И то, что я увидела дальше, совершенно подтвердило мои наихудшие опасения. Сражённый ударом меча Караколя, герцог повисает на полотнищах, но при этом на нём нет ни капли крови, и лицо его с закрытыми глазами так же спокойно и ядовито-иронично, как и всегда. И я поняла: конечно, он притворяется. И дальше: откуда-то из ниоткуда нарочито медленно, противно и страшно летит стрела. И вонзается в горб Караколя. Глубоко вонзается, без дураков. И он падает. Дым летит по ветру, и слышен злорадный вопль: «Умер! Умер проклятый метельщик!» Кто это кричит? Конечно, герцог. Кто же ещё? Сам-то он и не думал умирать, и не умрёт он никогда. А умер – Караколь. Он лежит на камнях с неподвижным мёртвым лицом, и Вероника оплакивает его, и дым летит по ветру.
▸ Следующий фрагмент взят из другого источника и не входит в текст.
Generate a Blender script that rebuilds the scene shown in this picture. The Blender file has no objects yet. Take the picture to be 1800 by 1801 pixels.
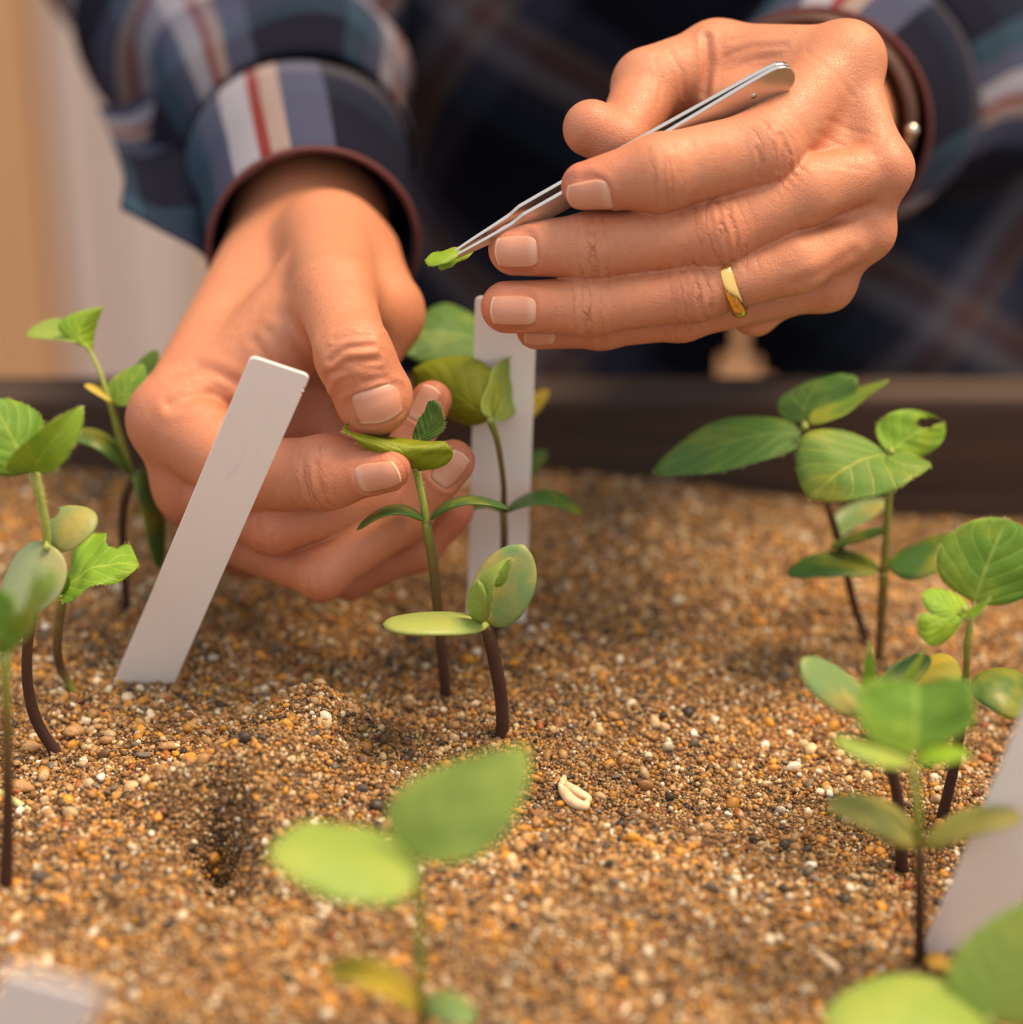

И уже ничего не поправишь.

 

Самое поразительное, что тогда, во время того первого просмотра, я не поняла и не увидела, что Караколь воскрес, лишился горба, победил врагов и женился на Веронике. Ничего этого я не увидела, клянусь. Надо сказать, отчасти в этом есть и вина режиссёра. Если в пьесе Габбе Караколя воскрешают с помощью волшебного меча Гильома, то в фильме происходит нечто непонятное. Тень Караколя медленно встаёт на фоне стены и пытается погладить себя по спине. Горба нет. Но нет и Караколя. Есть только тень. Тень Караколя явилась из царства мёртвых, чтобы покарать злодеев, а затем вернуться туда, где ей и положено быть. Именно так всё и выглядело в моём тогдашнем представлении. А финальный свадебный пир, происходящий за закрытыми дверями, тоже воспринимался мною как выдумка и фикция. Мальчик наблюдает за происходящим через щёлку и время от времени докладывает о том, что видит, своим приятелям. Конечно, он врёт, с тоской и мукой думала я. Врёт, нет там никакой свадьбы. Он просто так успокаивает своих друзей. И нас, зрителей, заодно. Но нас-то, зрителей, не проведёшь…

 

Я вышла из кинотеатра потрясённая, гордая и зарёванная. Родители были в недоумении, так и не догадавшись о причине моих слёз. А года через три я увидела этот фильм по телевизору и с огромным облегчением и с не менее огромным разочарованием узнала, что у него все-таки благополучный финал.